#### AVAILABLE DATA:
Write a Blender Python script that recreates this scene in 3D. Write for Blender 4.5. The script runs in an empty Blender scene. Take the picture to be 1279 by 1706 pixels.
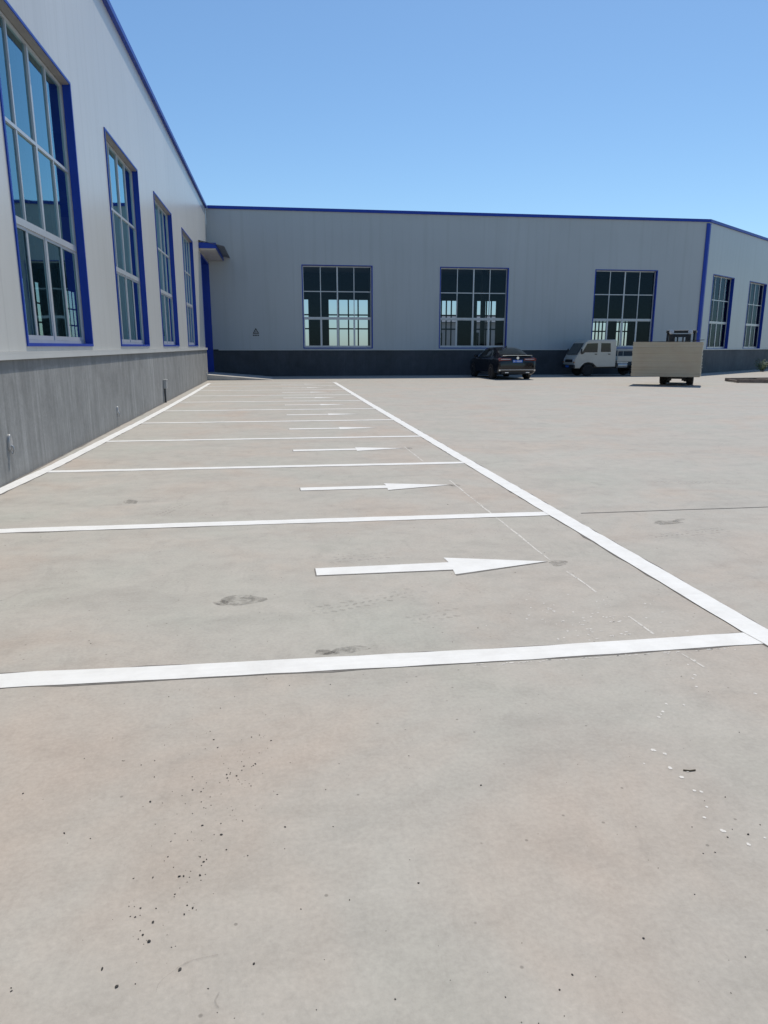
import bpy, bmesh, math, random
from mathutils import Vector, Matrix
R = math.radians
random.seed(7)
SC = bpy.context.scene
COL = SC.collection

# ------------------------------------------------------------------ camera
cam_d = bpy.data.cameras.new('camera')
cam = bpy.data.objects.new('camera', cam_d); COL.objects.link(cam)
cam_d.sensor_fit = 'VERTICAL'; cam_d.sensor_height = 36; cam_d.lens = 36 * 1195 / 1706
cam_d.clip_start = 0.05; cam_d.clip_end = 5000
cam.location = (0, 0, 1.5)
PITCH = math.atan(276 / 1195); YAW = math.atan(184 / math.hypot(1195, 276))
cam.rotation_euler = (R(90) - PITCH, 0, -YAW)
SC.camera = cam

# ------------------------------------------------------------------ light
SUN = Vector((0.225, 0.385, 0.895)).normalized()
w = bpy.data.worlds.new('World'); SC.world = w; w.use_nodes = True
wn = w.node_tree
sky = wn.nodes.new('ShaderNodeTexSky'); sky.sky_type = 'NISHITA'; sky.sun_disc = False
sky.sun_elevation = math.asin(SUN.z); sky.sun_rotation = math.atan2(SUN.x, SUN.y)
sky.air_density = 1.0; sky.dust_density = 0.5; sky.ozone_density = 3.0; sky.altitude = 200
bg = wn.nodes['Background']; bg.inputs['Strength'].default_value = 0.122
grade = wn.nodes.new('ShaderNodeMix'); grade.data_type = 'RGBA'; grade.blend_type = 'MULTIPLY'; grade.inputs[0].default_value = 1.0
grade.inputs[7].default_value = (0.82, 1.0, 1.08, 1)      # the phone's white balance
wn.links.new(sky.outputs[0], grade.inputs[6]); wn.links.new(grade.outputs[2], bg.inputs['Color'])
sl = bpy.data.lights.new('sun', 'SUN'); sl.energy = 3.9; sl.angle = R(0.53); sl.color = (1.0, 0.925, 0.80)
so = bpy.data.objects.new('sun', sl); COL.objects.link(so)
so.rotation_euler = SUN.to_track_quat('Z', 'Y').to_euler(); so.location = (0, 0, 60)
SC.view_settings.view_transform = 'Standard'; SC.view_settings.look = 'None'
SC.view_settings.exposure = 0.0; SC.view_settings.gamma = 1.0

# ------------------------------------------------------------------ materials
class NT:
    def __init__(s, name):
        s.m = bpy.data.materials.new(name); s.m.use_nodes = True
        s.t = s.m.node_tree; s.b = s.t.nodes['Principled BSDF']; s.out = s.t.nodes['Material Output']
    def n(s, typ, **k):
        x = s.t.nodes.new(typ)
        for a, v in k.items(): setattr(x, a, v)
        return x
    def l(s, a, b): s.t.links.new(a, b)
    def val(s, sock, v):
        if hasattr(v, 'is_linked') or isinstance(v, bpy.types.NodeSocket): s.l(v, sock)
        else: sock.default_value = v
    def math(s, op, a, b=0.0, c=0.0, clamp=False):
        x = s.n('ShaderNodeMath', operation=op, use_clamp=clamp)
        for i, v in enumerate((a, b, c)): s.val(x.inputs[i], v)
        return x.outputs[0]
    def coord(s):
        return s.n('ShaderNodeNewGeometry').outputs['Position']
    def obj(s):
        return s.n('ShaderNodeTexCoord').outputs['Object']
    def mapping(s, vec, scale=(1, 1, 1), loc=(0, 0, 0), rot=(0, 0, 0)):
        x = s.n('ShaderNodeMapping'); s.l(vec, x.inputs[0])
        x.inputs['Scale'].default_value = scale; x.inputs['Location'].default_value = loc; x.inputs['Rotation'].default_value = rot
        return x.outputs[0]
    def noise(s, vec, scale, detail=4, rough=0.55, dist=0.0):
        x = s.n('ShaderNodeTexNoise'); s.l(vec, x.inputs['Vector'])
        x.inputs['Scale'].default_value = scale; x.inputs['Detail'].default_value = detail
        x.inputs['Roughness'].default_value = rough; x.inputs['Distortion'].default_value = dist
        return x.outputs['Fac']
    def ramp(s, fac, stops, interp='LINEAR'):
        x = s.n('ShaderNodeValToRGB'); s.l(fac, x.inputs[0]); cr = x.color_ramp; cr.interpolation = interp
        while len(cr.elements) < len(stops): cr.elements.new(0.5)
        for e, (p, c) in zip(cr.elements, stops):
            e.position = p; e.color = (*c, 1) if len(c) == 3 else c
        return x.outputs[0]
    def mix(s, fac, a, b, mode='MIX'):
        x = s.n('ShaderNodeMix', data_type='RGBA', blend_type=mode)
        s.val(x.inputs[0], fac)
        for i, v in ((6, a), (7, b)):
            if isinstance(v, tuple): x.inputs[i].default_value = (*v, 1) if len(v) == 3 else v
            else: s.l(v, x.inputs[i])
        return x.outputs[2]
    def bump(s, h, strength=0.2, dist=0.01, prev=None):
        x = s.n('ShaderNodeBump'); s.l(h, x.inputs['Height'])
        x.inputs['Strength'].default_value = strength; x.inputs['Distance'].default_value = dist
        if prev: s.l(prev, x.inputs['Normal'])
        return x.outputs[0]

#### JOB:
Exactly reproduce the run of lines from the start of the listing through the line with "SC.camera = cam", inclusive; pictures are not copied.

#### RESULT FOR THIS TASK:
Write a Blender Python script that recreates this scene in 3D. Write for Blender 4.5. The script runs in an empty Blender scene. Take the picture to be 1279 by 1706 pixels.
import bpy, bmesh, math, random
from mathutils import Vector, Matrix
R = math.radians
random.seed(7)
SC = bpy.context.scene
COL = SC.collection

# ------------------------------------------------------------------ camera
cam_d = bpy.data.cameras.new('camera')
cam = bpy.data.objects.new('camera', cam_d); COL.objects.link(cam)
cam_d.sensor_fit = 'VERTICAL'; cam_d.sensor_height = 36; cam_d.lens = 36 * 1195 / 1706
cam_d.clip_start = 0.05; cam_d.clip_end = 5000
cam.location = (0, 0, 1.5)
PITCH = math.atan(276 / 1195); YAW = math.atan(184 / math.hypot(1195, 276))
cam.rotation_euler = (R(90) - PITCH, 0, -YAW)
SC.camera = cam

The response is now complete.